O Globo
Nada é tão ruim que não possa evoluir para
péssimo. À direita, uma prefeita joga livros no lixo; à esquerda, uma senadora
tenta encarecê-los
Quando ainda nem sonhava vir a ser cancelado
por gente com menos de uma migalha de seu talento, Monteiro Lobato escreveu que
“um país se faz com homens e livros”. Hoje, o aforismo teria de ser reescrito:
“Uma nação se faz com criaturas humanas e seus saberes”. Tanto o macho da
espécie como metonímia para a Humanidade quanto as folhas de papel, cortadas e
encadernadas, já tiveram melhores dias.
O último ocupante da Presidência da
República, desde FH, a demonstrar ter tido contato imediato e proveitoso com
livros foi Michel Temer.
Jair Bolsonaro lia, no máximo, passagens bíblicas e minutas de golpe — eclético, chegou a indicar a seguidores as obras de Churchill, Brilhante Ustra e Olavo de Carvalho.
Dilma Rousseff era capaz de citar alguma
coisa de orelha — sabia que Proust tinha a ver com madeleines. Enquanto não lhe
era possível estocar vento, dizia estocar livros — sem, entretanto, conseguir
mencionar um título sequer dos que estivesse lendo.
Lula afirmou
ter lido muito na prisão — certamente mais que em todo o tempo que passou fora
dela. Teria ido de “Um defeito de cor” (972 páginas) a “Grande sertão: veredas”

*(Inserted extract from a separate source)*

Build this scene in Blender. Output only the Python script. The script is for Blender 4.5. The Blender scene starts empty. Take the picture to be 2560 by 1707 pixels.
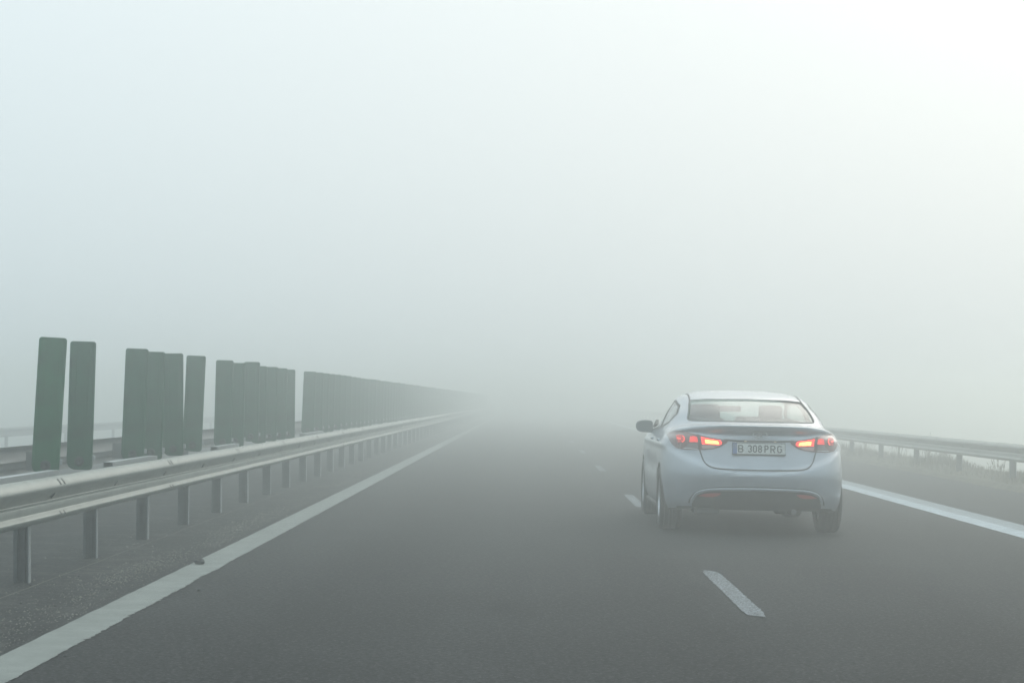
import bpy, bmesh, math, random
from mathutils import Vector, Matrix, noise
from mathutils.bvhtree import BVHTree
R = math.radians
random.seed(7)
SC = bpy.context.scene
COL = SC.collection

# ------------------------------------------------------------------ camera
F = 4978.0; CAM_H = 1.24; ROLL = R(1.15)
fw = Vector((40, -147.5, -F)).normalized()
up = Vector((math.sin(ROLL), math.cos(ROLL), 0)); up = (up - fw * up.dot(fw)).normalized()
rt = fw.cross(up)
rot = Matrix((rt, fw, up))                      # camera axes -> world axes
cam = bpy.data.cameras.new('camera'); co = bpy.data.objects.new('camera', cam); COL.objects.link(co)
co.matrix_world = Matrix.Translation((0, 0, CAM_H)) @ rot.to_4x4()
cam.sensor_width = 36; cam.lens = F / 2560 * 36; cam.clip_end = 3000; cam.clip_start = 0.1
SC.camera = co

# ------------------------------------------------------------------ sky and sun (overcast, sun veiled ahead on the right)
SUN_EL, SUN_AZ = R(32), R(28)                   # azimuth clockwise from +Y
sdir = Vector((math.sin(SUN_AZ) * math.cos(SUN_EL), math.cos(SUN_AZ) * math.cos(SUN_EL), math.sin(SUN_EL)))
W = bpy.data.worlds.new('World'); SC.world = W; W.use_nodes = True
nt = W.node_tree; N = nt.nodes; L = nt.links; N.clear()
out = N.new('ShaderNodeOutputWorld'); bg = N.new('ShaderNodeBackground'); L.new(bg.outputs[0], out.inputs[0])
sky = N.new('ShaderNodeTexSky'); sky.sky_type = 'NISHITA'; sky.sun_disc = False
sky.sun_elevation = SUN_EL; sky.sun_rotation = SUN_AZ; sky.dust_density = 8; sky.air_density = 1.0; sky.ozone_density = 1
tc = N.new('ShaderNodeTexCoord')
def vm(op, a, b=None):
    n = N.new('ShaderNodeVectorMath'); n.operation = op
    L.new(a, n.inputs[0])
    if b is not None: n.inputs[1].default_value = b
    return n
def mth(op, a, b=None, clamp=False):
    n = N.new('ShaderNodeMath'); n.operation = op; n.use_clamp = clamp
    if isinstance(a, (int, float)): n.inputs[0].default_value = a
    else: L.new(a, n.inputs[0])
    if b is not None:
        if isinstance(b, (int, float)): n.inputs[1].default_value = b
        else: L.new(b, n.inputs[1])
    return n.outputs[0]
nrm = vm('NORMALIZE', tc.outputs['Generated'])
dot = vm('DOT_PRODUCT', nrm.outputs[0], sdir).outputs['Value']
sep = N.new('ShaderNodeSeparateXYZ'); L.new(nrm.outputs[0], sep.inputs[0])
SKY_BASE, SKY_UP, SKY_GLOW, GLOW_P = 6.0, 6.0, 0.8, 5.0     # the veil of high fog, in the units of the sky texture
elev = mth('POWER', mth('MAXIMUM', sep.outputs[2], 0.0), 0.7)
glow = mth('POWER', mth('MAXIMUM', dot, 0.0), GLOW_P)
lum = mth('ADD', mth('ADD', mth('MULTIPLY', elev, SKY_UP), SKY_BASE), mth('MULTIPLY', glow, SKY_GLOW))
tint = N.new('ShaderNodeMix'); tint.data_type = 'RGBA'
tint.inputs['A'].default_value = (0.765, 0.93, 1.0, 1); tint.inputs['B'].default_value = (0.975, 0.995, 0.965, 1)
L.new(mth('POWER', mth('MAXIMUM', dot, 0.0), 3.0), tint.inputs['Factor'])
veil = vm('SCALE', tint.outputs['Result']); L.new(lum, veil.inputs['Scale'])
mx = N.new('ShaderNodeMix'); mx.data_type = 'RGBA'; mx.inputs['Factor'].default_value = 0.95
L.new(sky.outputs[0], mx.inputs['A']); L.new(veil.outputs[0], mx.inputs['B'])
L.new(mx.outputs['Result'], bg.inputs[0]); bg.inputs[1].default_value = 0.12
sun = bpy.data.lights.new('sun', 'SUN'); sun.energy = 0.6; sun.angle = R(45); sun.color = (1.0, 0.95, 0.87)
so = bpy.data.objects.new('sun', sun); COL.objects.link(so)
so.rotation_euler = sdir.to_track_quat('Z', 'Y').to_euler()
SC.view_settings.view_transform = 'Standard'; SC.view_settings.look = 'None'
SC.view_settings.exposure = 0.0; SC.view_settings.gamma = 1.0; SC.view_settings.use_curve_mapping = False
cy = SC.cycles; cy.max_bounces = 8; cy.volume_bounces = 3; cy.diffuse_bounces = 3; cy.transparent_max_bounces = 16
cy.use_denoising = True; cy.caustics_reflective = False; cy.caustics_refractive = False

# ------------------------------------------------------------------ material helpers
def mat(name, col, rough=0.6, metal=0.0, coat=0.0, noise_amt=0.0, noise_scale=20, bump=0.0, emit=None, estr=0, spec=0.5, detail=6):
    m = bpy.data.materials.new(name); m.use_nodes = True
    t = m.node_tree; b = t.nodes['Principled BSDF']
    b.inputs['Base Color'].default_value = (*col, 1); b.inputs['Roughness'].default_value = rough
    b.inputs['Metallic'].default_value = metal; b.inputs['Coat Weight'].default_value = coat
    b.inputs['Coat Roughness'].default_value = 0.08; b.inputs['Specular IOR Level'].default_value = spec
    if emit: b.inputs['Emission Color'].default_value = (*emit, 1); b.inputs['Emission Strength'].default_value = estr
    g = t.nodes.new('ShaderNodeTexCoord'); n = t.nodes.new('ShaderNodeTexNoise')
    n.inputs['Scale'].default_value = noise_scale; n.inputs['Detail'].default_value = detail
    t.links.new(g.outputs['Object'], n.inputs['Vector'])
    if noise_amt > 0:
        r = t.nodes.new('ShaderNodeMapRange'); r.inputs['From Min'].default_value = 0.3; r.inputs['From Max'].default_value = 0.7
        r.inputs['To Min'].default_value = 1 - noise_amt; r.inputs['To Max'].default_value = 1 + noise_amt
        t.links.new(n.outputs['Fac'], r.inputs['Value'])
        v = t.nodes.new('ShaderNodeVectorMath'); v.operation = 'SCALE'; v.inputs[0].default_value = col
        t.links.new(r.outputs[0], v.inputs['Scale']); t.links.new(v.outputs[0], b.inputs['Base Color'])
    if bump > 0:
        bp = t.nodes.new('ShaderNodeBump'); bp.inputs['Strength'].default_value = bump; bp.inputs['Distance'].default_value = 0.01
        t.links.new(n.outputs['Fac'], bp.inputs['Height']); t.links.new(bp.outputs[0], b.inputs['Normal'])
    return m

def asphalt(name, base, patch=None):
    m = bpy.data.materials.new(name); m.use_nodes = True
    t = m.node_tree; b = t.nodes['Principled BSDF']; b.inputs['Roughness'].default_value = 0.9
    b.inputs['Specular IOR Level'].default_value = 0.1
    g = t.nodes.new('ShaderNodeTexCoord')
    def nz(scale, detail=3, vec=None, rough=0.6):
        n = t.nodes.new('ShaderNodeTexNoise'); n.inputs['Scale'].default_value = scale; n.inputs['Detail'].default_value = detail
        n.inputs['Roughness'].default_value = rough
        t.links.new(vec or g.outputs['Object'], n.inputs['Vector']); return n
    def mr(s, a, c, d, e):
        r = t.nodes.new('ShaderNodeMapRange'); r.inputs[1].default_value = a; r.inputs[2].default_value = c
        r.inputs[3].default_value = d; r.inputs[4].default_value = e; t.links.new(s, r.inputs[0]); return r.outputs[0]
    fine = nz(34, 5, rough=0.85); big = nz(0.7, 3)
    st = t.nodes.new('ShaderNodeMapping'); st.inputs['Scale'].default_value = (2.2, 0.05, 1); t.links.new(g.outputs['Object'], st.inputs[0])
    streak = nz(1.0, 4, st.outputs[0])
    vo = t.nodes.new('ShaderNodeTexVoronoi'); vo.inputs['Scale'].default_value = 70; t.links.new(g.outputs['Object'], vo.inputs['Vector'])
    sp = mr(vo.outputs['Distance'], 0.0, 0.45, 1.35, 0.85)
    def mul(a, c):
        x = t.nodes.new('ShaderNodeMath'); x.operation = 'MULTIPLY'; t.links.new(a, x.inputs[0]); t.links.new(c, x.inputs[1]); return x.outputs[0]
    sx_ = t.nodes.new('ShaderNodeSeparateXYZ'); t.links.new(g.outputs['Object'], sx_.inputs[0])
    wv = t.nodes.new('ShaderNodeMath'); wv.operation = 'COSINE'
    ph = t.nodes.new('ShaderNodeMath'); ph.operation = 'MULTIPLY_ADD'; ph.inputs[1].default_value = 3.55; ph.inputs[2].default_value = 0.5
    t.links.new(sx_.outputs[0], ph.inputs[0]); t.links.new(ph.outputs[0], wv.inputs[0])
    sp = mul(sp, mr(wv.outputs[0], -1, 1, 0.88, 1.1))
    k = mul(mul(mr(fine.outputs[0], 0.42, 0.62, 0.1, 2.8), mr(big.outputs[0], 0.3, 0.7, 0.85, 1.15)), mul(mr(streak.outputs[0], 0.3, 0.7, 0.85, 1.15), sp))
    v = t.nodes.new('ShaderNodeVectorMath'); v.operation = 'SCALE'; v.inputs[0].default_value = base; t.links.new(k, v.inputs['Scale'])
    colr = v.outputs[0]
    vg = t.nodes.new('ShaderNodeTexVoronoi'); vg.inputs['Scale'].default_value = 95; t.links.new(g.outputs['Object'], vg.inputs['Vector'])
    sc_ = t.nodes.new('ShaderNodeSeparateColor'); t.links.new(vg.outputs['Color'], sc_.inputs[0])
    ag = t.nodes.new('ShaderNodeMix'); ag.data_type = 'RGBA'            # pale stones showing in the surface
    t.links.new(mr(sc_.outputs[0], 0.88, 0.98, 0.0, 0.8), ag.inputs['Factor']); t.links.new(colr, ag.inputs['A']); ag.inputs['B'].default_value = (0.13, 0.127, 0.12, 1)
    colr = ag.outputs['Result']
    if patch:
        p1 = nz(2.6, 6, rough=0.75); p2 = nz(30, 4, rough=0.8)
        f = mul(mr(p1.outputs[0], 0.49, 0.61, 0, 1), mr(p2.outputs[0], 0.4, 0.6, 0.2, 1))
        mxx = t.nodes.new('ShaderNodeMix'); mxx.data_type = 'RGBA'; t.links.new(f, mxx.inputs['Factor'])
        t.links.new(colr, mxx.inputs['A']); mxx.inputs['B'].default_value = (*patch, 1); colr = mxx.outputs['Result']
    t.links.new(colr, b.inputs['Base Color'])
    bp = t.nodes.new('ShaderNodeBump'); bp.inputs['Strength'].default_value = 0.5; bp.inputs['Distance'].default_value = 0.006
    t.links.new(fine.outputs[0], bp.inputs['Height']); t.links.new(bp.outputs[0], b.inputs['Normal'])
    return m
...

(942 neologismos catalogados), passando pelo lirismo de “O amor nos tempos do
cólera”, pela inteligência de “Sapiens” e pelo humor involuntário da
hagiografia de Carlos Marighella. A julgar pelas ideias que professa e pela
forma de expressá-las, só este último deixou marcas.
O atual presidente já declarou ter preguiça
de ler e que a leitura lhe dá sono. Como sua decantada sabedoria política vem
muito mais da intuição que da instrução, ele parece não reconhecer a
importância da leitura na formação do pensamento. Daí a bronca no ministro da
Fazenda — que, “em vez de
ler um livro, tem que perder algumas horas conversando no Senado e na Câmara”.
(O verbo “perder” deve ter sido ato falho.)
Talvez Lula ignore que a competência e o
poder de persuasão de seu ministro tenham relação com tudo o que ele leu e
escreveu. Talvez queira resolver o problema do analfabetismo funcional dos
nossos estudantes adaptando à leitura o que já disse da alimentação: “Se tem
gente analfabeta, [é porque] tem gente lendo demais”.
Relatório de 2021 do estudo Pirls (Progress
in International Reading Literacy Study) coloca os brasileiros (da 4ª série do
ensino fundamental) na rabeira do ranking quanto às habilidades de articulação
de ideias e interpretação e análise crítica de texto — atrás de seus pares de
Azerbaijão, Uzbequistão e Kosovo, à frente apenas de iranianos, jordanianos,
egípcios e sul-africanos. É o aluno que não lê; quando lê, não entende; quando
entende, não avalia criticamente ou forma opinião.
Mas nada é tão ruim que não possa evoluir
para péssimo. À direita, uma prefeita joga livros no lixo; à esquerda, uma
senadora tenta encarecê-los. Um Projeto de Lei agora ressuscitado propõe fixar
o preço do livro em todos os seus formatos e limitar descontos. A intenção é
das melhores: proteger as pequenas livrarias das práticas agressivas dos
grandes distribuidores (leia-se Amazon). O resultado será o livro ainda mais
inacessível.
Já dizia o slogan da editora Civilização
Brasileira: “Quem não lê, mal ouve, mal fala, mal vê”. Na lixeira ou nas
nuvens, decorando estantes ou cabulando penas, o livro continua sendo uma
“felicidade clandestina” para poucos que ainda insistem em ouvir, falar e ver.